Just as we discussed previously How Data Analytics impacts the decision making power of CEOs. Similarly, Predictive Analytics will help redefine CXOs make decisions in their firms to gain business success and become more efficient.  The use of machine learning models and statistical techniques is the first step in making an informed decision about where they will be spearheading their organizations. Rather than relying on intuition, they will able to visualize the impact of their past decisions and set better quarterly and yearly goals.

 

Eric Siegel came up with this concept in his book “Predictive Analytics: The Power to Predict Who Will Click, Buy, Lie, or Die” and he said: “As data piles up, we have ourselves a genuine gold rush. But data isn’t the gold. I repeat, data in its raw form is boring crud. The gold is what’s discovered therein.”

 

The most important thing to keep a note here is that machines soon will be able to predict what you will buy, like and the time you will be living on earth. It’s predicted that this segment alone will disrupt the market and by 2024, predictive analytics will reach $22.5 billion in value.  

 

One of the examples of where predictive analytics will play a major transformation role is in the retail sector where you can use transactional data from the Point of Sale (PoS) to make decisions regarding the growth of your product. Retail stores house a wealth of information that can be used for marketing, branding and placement purposes by FMCGs.

 

CXOs need to understand the impact of their previous decisions, and that can only be done if we have well-defined metrics on which we are benchmarking our goals. If a company was projected to achieve a 5% growth in revenue, but it didn’t, that means we need to outline the decisions which prevented this from happening and not retake them in the future. The existing data and information in which each organization has a need to be curated and put in a form for analysis and visualization for future strategies.

 

Here are the steps needed to be followed by CXOs to start a predictive analysis of their organizational targets:

Collect Data and Observe Patterns

The first and foremost step of starting in any organization is to start collecting data from each vertical and note down their conclusions step by step. The compiled datasets will help CXOs make an informed decision once the data is sorted and observed for patterns. For instance, analytics data of a website can be used to make predictions regarding which time there will be maximum readership on a site. When this time has been figured out, we can deploy various strategies to maximize revenue generation from the users on the domain. Similarly, different strategies can be applied as per the needs of the organization.
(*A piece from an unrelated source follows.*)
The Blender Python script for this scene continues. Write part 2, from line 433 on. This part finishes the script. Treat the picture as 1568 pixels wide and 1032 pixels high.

Predict outcomes to decisions

Just like we have A/B Testing of our software development cycles or marketing campaigns, we can also visualize the outcome of a certain decision that we take in our organization. Thanks to Machine Learning algorithms, we can devise a strategy to train a model to make predictions regarding the type of decisions that are expected to be taken by CXOs. For instance, a machine learning model could predict the impact of raising the price of a product on revenues and customer satisfaction. 

 

The advantage of using this is that instead of going into the wild and not knowing about the outcome, we can have hindsight about the impact of our decision and take appropriate measures in case there is a chance of a rebuttal or loss. There have been many cases where machine learning models have helped improve the organizational revenue and workflow simply because our everyday computers can process more data and perform more computations than human beings.

Conclusion:

Machine Learning, Deep Learning, and Big Data are the future for all segments in this competitive landscape. Only those organizations will survive who make accurate predictions and informed decisions through the use of these advanced models like predictive analytics regarding their yearly or quarterly targets.